WHAT IS NEEDED: Please give the data below again in full, exactly as it stands.

+++

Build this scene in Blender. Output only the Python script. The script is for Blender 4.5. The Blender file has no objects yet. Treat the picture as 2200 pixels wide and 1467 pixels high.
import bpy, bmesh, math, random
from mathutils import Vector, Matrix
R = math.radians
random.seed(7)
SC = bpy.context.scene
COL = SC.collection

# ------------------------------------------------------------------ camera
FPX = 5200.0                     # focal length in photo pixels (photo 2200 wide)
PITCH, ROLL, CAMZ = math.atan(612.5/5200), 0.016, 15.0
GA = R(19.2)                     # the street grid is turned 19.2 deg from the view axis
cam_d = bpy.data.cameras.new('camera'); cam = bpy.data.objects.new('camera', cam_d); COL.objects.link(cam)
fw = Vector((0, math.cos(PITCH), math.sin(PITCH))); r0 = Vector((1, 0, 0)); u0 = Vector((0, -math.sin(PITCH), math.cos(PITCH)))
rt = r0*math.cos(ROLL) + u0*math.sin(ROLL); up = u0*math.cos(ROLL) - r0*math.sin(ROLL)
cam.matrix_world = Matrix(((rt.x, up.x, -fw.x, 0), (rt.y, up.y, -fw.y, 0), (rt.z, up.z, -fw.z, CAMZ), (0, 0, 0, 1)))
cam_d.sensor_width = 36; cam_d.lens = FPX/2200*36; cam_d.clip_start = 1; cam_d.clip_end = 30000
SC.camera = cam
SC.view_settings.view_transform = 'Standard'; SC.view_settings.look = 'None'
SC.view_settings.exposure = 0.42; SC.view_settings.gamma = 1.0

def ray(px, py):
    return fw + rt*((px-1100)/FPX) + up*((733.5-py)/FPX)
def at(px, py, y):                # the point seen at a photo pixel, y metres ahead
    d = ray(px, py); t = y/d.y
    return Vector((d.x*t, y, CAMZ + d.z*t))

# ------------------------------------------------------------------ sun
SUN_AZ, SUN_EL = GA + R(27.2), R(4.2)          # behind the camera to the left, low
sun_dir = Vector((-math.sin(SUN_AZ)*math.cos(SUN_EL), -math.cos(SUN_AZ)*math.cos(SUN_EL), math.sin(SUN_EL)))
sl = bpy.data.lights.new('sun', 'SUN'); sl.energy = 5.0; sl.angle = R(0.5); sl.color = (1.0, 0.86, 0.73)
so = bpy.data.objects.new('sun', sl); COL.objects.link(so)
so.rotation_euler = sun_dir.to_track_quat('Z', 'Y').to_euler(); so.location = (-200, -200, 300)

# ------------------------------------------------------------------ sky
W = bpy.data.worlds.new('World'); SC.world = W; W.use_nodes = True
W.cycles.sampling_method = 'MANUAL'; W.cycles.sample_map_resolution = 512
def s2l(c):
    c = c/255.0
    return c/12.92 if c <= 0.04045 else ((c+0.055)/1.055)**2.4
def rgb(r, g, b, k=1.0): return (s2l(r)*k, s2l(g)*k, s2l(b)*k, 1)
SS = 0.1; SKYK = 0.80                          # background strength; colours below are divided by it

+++

RESPONSE:
Build this scene in Blender. Output only the Python script. The script is for Blender 4.5. The Blender file has no objects yet. Treat the picture as 2200 pixels wide and 1467 pixels high.
import bpy, bmesh, math, random
from mathutils import Vector, Matrix
R = math.radians
random.seed(7)
SC = bpy.context.scene
COL = SC.collection

# ------------------------------------------------------------------ camera
FPX = 5200.0                     # focal length in photo pixels (photo 2200 wide)
PITCH, ROLL, CAMZ = math.atan(612.5/5200), 0.016, 15.0
GA = R(19.2)                     # the street grid is turned 19.2 deg from the view axis
cam_d = bpy.data.cameras.new('camera'); cam = bpy.data.objects.new('camera', cam_d); COL.objects.link(cam)
fw = Vector((0, math.cos(PITCH), math.sin(PITCH))); r0 = Vector((1, 0, 0)); u0 = Vector((0, -math.sin(PITCH), math.cos(PITCH)))
rt = r0*math.cos(ROLL) + u0*math.sin(ROLL); up = u0*math.cos(ROLL) - r0*math.sin(ROLL)
cam.matrix_world = Matrix(((rt.x, up.x, -fw.x, 0), (rt.y, up.y, -fw.y, 0), (rt.z, up.z, -fw.z, CAMZ), (0, 0, 0, 1)))
cam_d.sensor_width = 36; cam_d.lens = FPX/2200*36; cam_d.clip_start = 1; cam_d.clip_end = 30000
SC.camera = cam
SC.view_settings.view_transform = 'Standard'; SC.view_settings.look = 'None'
SC.view_settings.exposure = 0.42; SC.view_settings.gamma = 1.0

def ray(px, py):
    return fw + rt*((px-1100)/FPX) + up*((733.5-py)/FPX)
def at(px, py, y):                # the point seen at a photo pixel, y metres ahead
    d = ray(px, py); t = y/d.y
    return Vector((d.x*t, y, CAMZ + d.z*t))

# ------------------------------------------------------------------ sun
SUN_AZ, SUN_EL = GA + R(27.2), R(4.2)          # behind the camera to the left, low
sun_dir = Vector((-math.sin(SUN_AZ)*math.cos(SUN_EL), -math.cos(SUN_AZ)*math.cos(SUN_EL), math.sin(SUN_EL)))
sl = bpy.data.lights.new('sun', 'SUN'); sl.energy = 5.0; sl.angle = R(0.5); sl.color = (1.0, 0.86, 0.73)
so = bpy.data.objects.new('sun', sl); COL.objects.link(so)
so.rotation_euler = sun_dir.to_track_quat('Z', 'Y').to_euler(); so.location = (-200, -200, 300)

# ------------------------------------------------------------------ sky
W = bpy.data.worlds.new('World'); SC.world = W; W.use_nodes = True
W.cycles.sampling_method = 'MANUAL'; W.cycles.sample_map_resolution = 512
def s2l(c):
    c = c/255.0
    return c/12.92 if c <= 0.04045 else ((c+0.055)/1.055)**2.4
def rgb(r, g, b, k=1.0): return (s2l(r)*k, s2l(g)*k, s2l(b)*k, 1)
SS = 0.1; SKYK = 0.80                          # background strength; colours below are divided by it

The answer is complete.